Данное Жерне описание дюжин христоподобных искупителей кажется преувеличенным, однако точное значение этих самоубийств было неясным — и вызывало оживленные споры — даже в Средние века. Некоторые современники видели в них наивысшее выражение презрения к телу; другие — признание призрачности природы «эго» и всех материальных привязанностей; третьи — наивысшую форму милосердия, принесение самого ценного, что только может быть, — собственного физического существования — в жертву ради всех живых существ; чувство, которое один биограф X века описал в следующих строках:
Нет лучше подношения, чем то отдать, С чем тяжелей всего проститься, Пусть тело это, полное порока и греха, В подобие алмаза превратится {269} . [390]То есть превратится во всегда ценный предмет, во вложение, которое будет приносить плоды вечно.
Я обращаю на это внимание, потому что это чувство служит прекрасной иллюстрации проблемы, возникшей вместе с появлением понятия чистого милосердия, которое всегда сопровождало религии Осевого времени и порождало бесконечные философские головоломки. В человеческих экономиках никому даже в голову не приходило, что то или иное действие может быть исключительно эгоистичным или исключительно альтруистичным. Как я отмечал в пятой главе, жест совершенно бескорыстного дарения может быть только совершенно антисоциальным, а значит, и в определенном смысле бесчеловечным. Это просто зеркальное отражение кражи или даже убийства, поэтому есть определенный смысл в том, что самоубийство рассматривается как наивысший бескорыстный дар. Однако эта дверь неизбежно открывается, как только человек начинает развивать понятие «выгоды» и затем пытается выработать его противоположность.
390
Другие ссылаются на историю бодхисатв и благочестивых царей, которые преподносили в дар собственные дела, как тот король, который в голодные времена решил умереть, чтобы превратиться в гору плоти, наполненную тысячами голов, глаз, губ, зубов и языков. Эта гора росла в течение десяти тысяч лет вне зависимости от того, сколько ее плоти съедали люди и животные (Benn 2007:95, 108; cf. Ohnuma 2007).
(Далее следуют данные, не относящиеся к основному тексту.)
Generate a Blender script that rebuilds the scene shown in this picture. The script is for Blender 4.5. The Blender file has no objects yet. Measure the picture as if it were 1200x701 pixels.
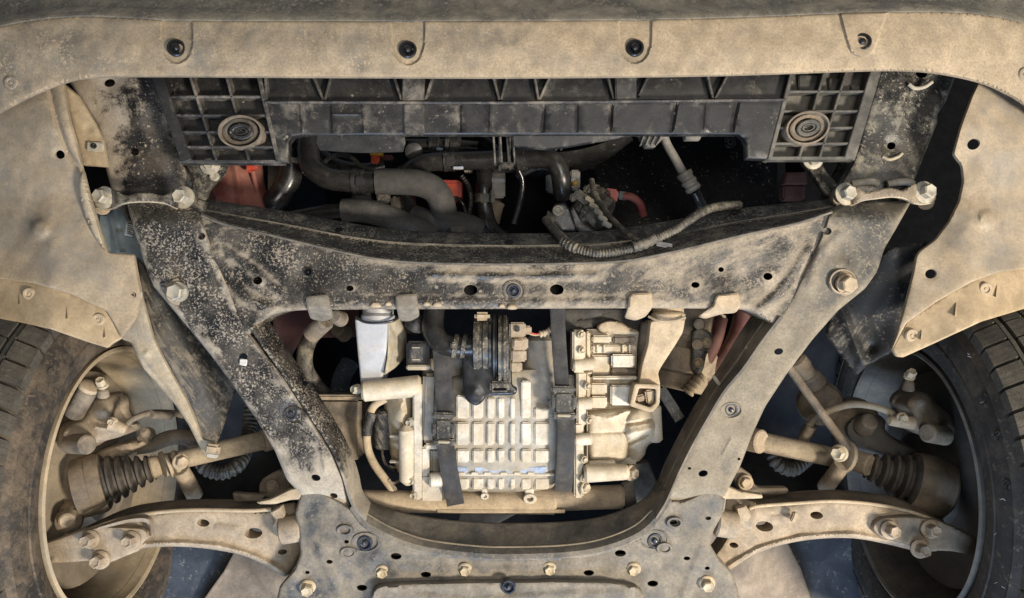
import bpy, bmesh, math, random
import numpy as np
from mathutils import Vector, Matrix
from mathutils.geometry import delaunay_2d_cdt
random.seed(7)
SC = bpy.context.scene
COL = SC.collection
R = math.radians

# ------------------------------------------------------------------ camera
cam_d = bpy.data.cameras.new('camera'); cam = bpy.data.objects.new('camera', cam_d); COL.objects.link(cam)
cam.location = (0, 0, 0); cam.rotation_euler = (0, math.pi, 0)       # lying under the car, looking straight up
cam_d.sensor_width = 36.0; cam_d.lens = 27.0; cam_d.clip_start = 0.02; cam_d.clip_end = 60
SC.camera = cam
# ------------------------------------------------------------------ light
SC.view_settings.view_transform = 'Standard'; SC.view_settings.look = 'None'
SC.view_settings.gamma = 1; SC.view_settings.exposure = 0.30
W = bpy.data.worlds.new('World'); SC.world = W; W.use_nodes = True
bg = W.node_tree.nodes['Background']; bg.inputs[0].default_value = (0.80, 0.88, 1.0, 1); bg.inputs[1].default_value = 0.15
def area(name, loc, target, size, power, col):
    l = bpy.data.lights.new(name, 'AREA'); l.energy = power; l.size = size; l.color = col; l.shape = 'DISK'
    o = bpy.data.objects.new(name, l); COL.objects.link(o); o.location = loc
    o.rotation_euler = (Vector(target) - Vector(loc)).to_track_quat('-Z', 'Y').to_euler()
    return o
area('key_lamp', (-2.0, -1.25, -1.15), (0, 0, 1.2), 0.5, 152, (1.0, 0.90, 0.765))
area('added_fill_light', (-0.75, 0.05, -1.6), (0, 0.1, 1.2), 1.2, 24, (1.0, 0.94, 0.86))  # unseen fill, added to bring light up into the gaps
area('added_cool_light', (0.1, -2.3, -0.2), (0, -0.2, 1.3), 1.2, 52, (0.55, 0.72, 1.0))  # unseen, added to tint the low dark surfaces blue like lens haze

# ------------------------------------------------------------------ coordinates: x to the right, y down over a frame 1200 wide, d metres up from the lens
F = 900.0; CX = 600.0; CY = 350.5
def P(x, y, d): return Vector((-(x - CX) / F * d, (CY - y) / F * d, d))
def mx(pts): return [((1200 - p[0]),) + tuple(p[1:]) for p in pts]
def m(px, d): return px / F * d                                      # px to metres at that depth

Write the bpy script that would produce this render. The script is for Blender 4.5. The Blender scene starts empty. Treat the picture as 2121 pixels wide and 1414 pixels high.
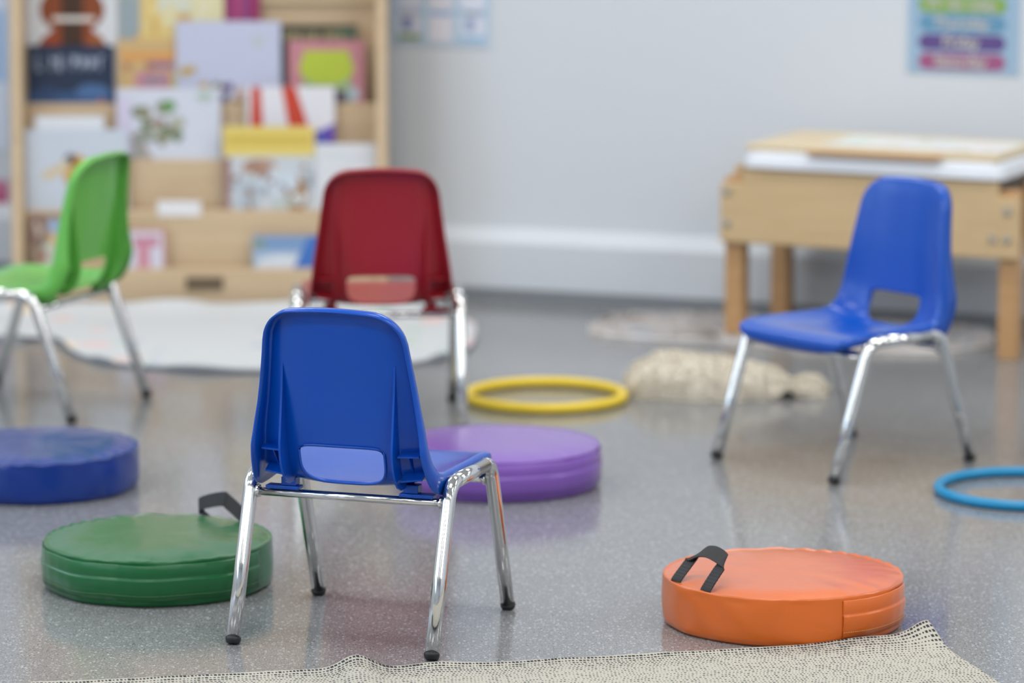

Это противоречие нависало над экономической жизнью средневекового китайского буддизма, который, оставаясь верным своим торговым корням, продолжал использовать язык рынка. «Человек покупает счастье и продает свои долги, — писал один монах, — так же как и в коммерческих операциях» {270} . Нигде это не было так справедливо, как в школах вроде Школы трех ступеней, которые приняли понятие «кармического долга», подразумевавшее, что каждый из грехов человека, накопленных в течение предыдущих жизней, является долгом, требующим уплаты. Понятие кармического греха, непонятное и необычное для классического индийского буддизма, в Китае обрело новую жизнь [391] . Как гласит один из текстов Школы трех ступеней, все мы знаем, что несостоятельные должники переродятся в животных или рабов; но на самом деле все мы — несостоятельные должники, потому что приобретение денег для выплаты наших мирских долгов непременно означает приобретение новых духовных долгов, так как любой способ обретения богатства влечет за собой эксплуатацию, причинение вреда и страданий другим живым существам.
391
Это может показаться удивительным, ведь словосочетание «кармический долг» так часто используется в разговорной речи на Западе, что превратилось в своего рода клише Нового века. Однако оно, по-видимому, намного больше затрагивает душевные струны европейцев и американцев, чем когда-либо волновало индийцев. Несмотря на тесную связь долга и греха в индийской традиции, большинство ранних буддистских школ избегали этого понятия, прежде всего потому, что оно предполагало целостность «эго», которое они в конечном счете считали иллюзией. Исключением были самматии, которых называли «индивидуалистами», поскольку они верили в постоянное «эго». Они разработали понятие «авипранаша», предполагавшее, что хорошие или плохие поступки — «карма» — «сохраняются подобно листку бумаги, на котором записан долг», как бессознательный элемент «эго», который переходит из одной жизни в другую (Lamotte 1997:22-24, 86-90; Lusthaus 2002: 209-210). Идея, наверное, умерла бы вместе с сектой, если бы ее не перенял Нагарджуна, знаменитый философ буддизма Махаяны, который сравнивал ее с «нетленным простым векселем» (Kalupahana 1991: 54-55, 249; Pasadika 1997). Основанная им школа Мадхъямаки затем превратилась в школу Саньлунь, или «трех трактатов», в Китае; понятие кармического долга особенно ценилось школой «трех ступеней», или «трех уровней», созданной монахом Синь chhom(540-594)(Hubbard2001).